Written by Tracey Singlehurst-Ward, Partner and Head of Commercial Litigation, along with Laura Zverev, Associate in Dispute Resolution
Businesses involved in commercial disputes often reach a point where negotiations stall. In many commercial dispute resolution scenarios, positions harden, correspondence becomes repetitive, and costs begin to outweigh any realistic prospect of recovery. At this stage, the key question is not just who is right, but how to resolve the dispute in a commercially effective way.
In practice, outcomes are rarely driven by legal merit alone. They are shaped by timing, leverage, and how effectively these are deployed. A recent case we advised on illustrates how early legal intervention and a structured settlement strategy can shift the dynamics of a dispute and unlock a resolution.

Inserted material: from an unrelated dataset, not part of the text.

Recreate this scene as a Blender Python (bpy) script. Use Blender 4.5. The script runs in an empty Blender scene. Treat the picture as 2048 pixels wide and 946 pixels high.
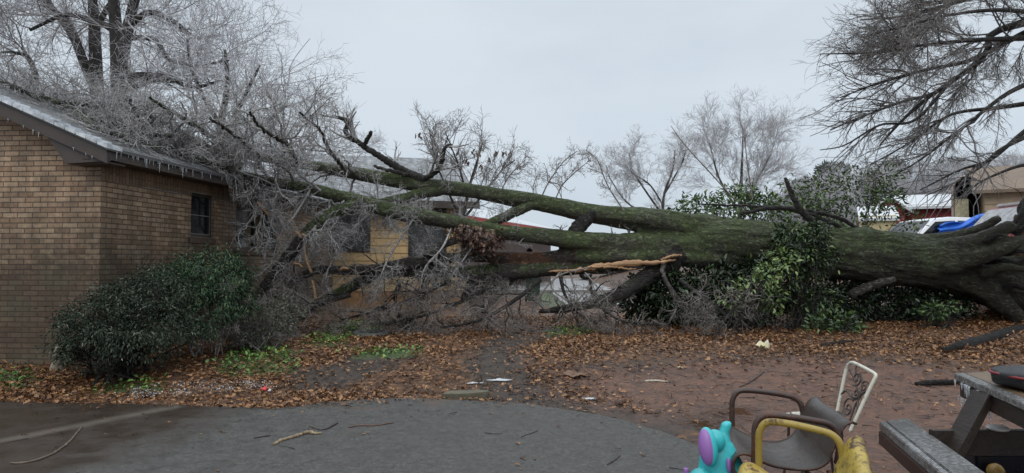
import bpy, bmesh, math, random
import numpy as np
from mathutils import Vector, Matrix
random.seed(7)
RNG = np.random.default_rng(7)
R = math.radians
scene = bpy.context.scene
COL = scene.collection

# ------------------------------------------------------------------ camera, sky, sun, exposure
FPX, HORIZ, CAMZ = 1335.0, 520.0, 1.5            # focal length and horizon row measured on the 2048 px photograph
PITCH = math.atan((HORIZ - 473.0) / FPX)
cam_data = bpy.data.cameras.new('camera')
cam_data.sensor_width = 36.0
cam_data.lens = 36.0 * FPX / 2048.0
cam_data.clip_start = 0.05
cam_data.clip_end = 2000.0
cam = bpy.data.objects.new('camera', cam_data)
COL.objects.link(cam)
cam.location = (0, 0, CAMZ)
cam.rotation_euler = (R(90) + PITCH, 0, 0)
scene.camera = cam

SUN_EL, SUN_AZ = R(48), R(200)                   # high, behind the camera, lost in the overcast
world = bpy.data.worlds.new('World')
scene.world = world
world.use_nodes = True
wn = world.node_tree
for n in list(wn.nodes):
    wn.nodes.remove(n)
w_out = wn.nodes.new('ShaderNodeOutputWorld')
w_bg = wn.nodes.new('ShaderNodeBackground')
w_sky = wn.nodes.new('ShaderNodeTexSky')
w_sky.sky_type = 'NISHITA'
w_sky.sun_disc = False
w_sky.sun_elevation = SUN_EL
w_sky.sun_rotation = SUN_AZ
w_sky.air_density = 1.0
w_sky.dust_density = 3.0
w_tc = wn.nodes.new('ShaderNodeTexCoord')
w_map = wn.nodes.new('ShaderNodeMapping')
w_map.inputs['Scale'].default_value = (1.0, 1.0, 2.6)
w_noise = wn.nodes.new('ShaderNodeTexNoise')
w_noise.inputs['Scale'].default_value = 1.7
w_noise.inputs['Detail'].default_value = 5.0
w_noise.inputs['Roughness'].default_value = 0.55
w_sep = wn.nodes.new('ShaderNodeSeparateXYZ')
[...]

Why commercial disputes reach deadlock
Deadlock in commercial disputes is rarely accidental. It typically arises where both parties believe they have a strong financial position and neither is willing to concede without external pressure. This dynamic is common in contract disputes, where competing financial claims and entrenched positions create a natural stalemate.
In this recent case, the client found themselves in a dispute arising from a long-term commercial services agreement involving the provision of e-commerce and related operational services. Both parties asserted competing financial claims. One sought payment of unpaid invoices, while the other claimed entitlement to fees allegedly due under the contract.
The position was further complicated by a layered contractual structure. Alongside the primary agreement sat a separate guarantee, under which a third party assumed liability for the financial obligations of the contracting entity.
This type of structure is common in contract disputes, but it can significantly increase complexity where multiple parties, competing claims, and contingent liabilities intersect.
Despite prolonged engagement, including both openly and on a “without prejudice” basis, the parties remained far apart. Correspondence had become repetitive and was wasting resources without resolution.
Where leverage is often overlooked
In disputes of this nature, the critical issue is not simply what each party claims, but what can realistically be enforced.
Competing invoices and set-off
Where both parties assert that sums are owed, disputes can quickly become circular and difficult to resolve. The focus must shift to reconciliation of claims and counterclaims. Without this, businesses risk overstating their position and weakening their negotiating leverage.
Interest and statutory rights
In this case, the contractual interest provisions were outdated and legally uncertain. This created an opportunity to rely on statutory remedies, including the Late Payment of Commercial Debts legislation. Given the age of the debt, this materially increased the value of the claim and strengthened the claimant’s position.
Guarantees as leverage, not just protection
The presence of a guarantor fundamentally altered the dynamics of the dispute. The guarantee extended beyond the underlying debt to include losses arising from non-performance, interest, and enforcement costs.
In practical terms, this provided an additional and often more effective recovery route. It also introduced immediate commercial pressure, particularly where the solvency of the primary debtor was in question.
Guarantees are often treated as secondary protections. In practice, they can become the primary source of leverage in a dispute. For guarantors, this also highlights the real commercial risk of contingent obligations crystallising, particularly where the financial position of the guaranteed entity is uncertain.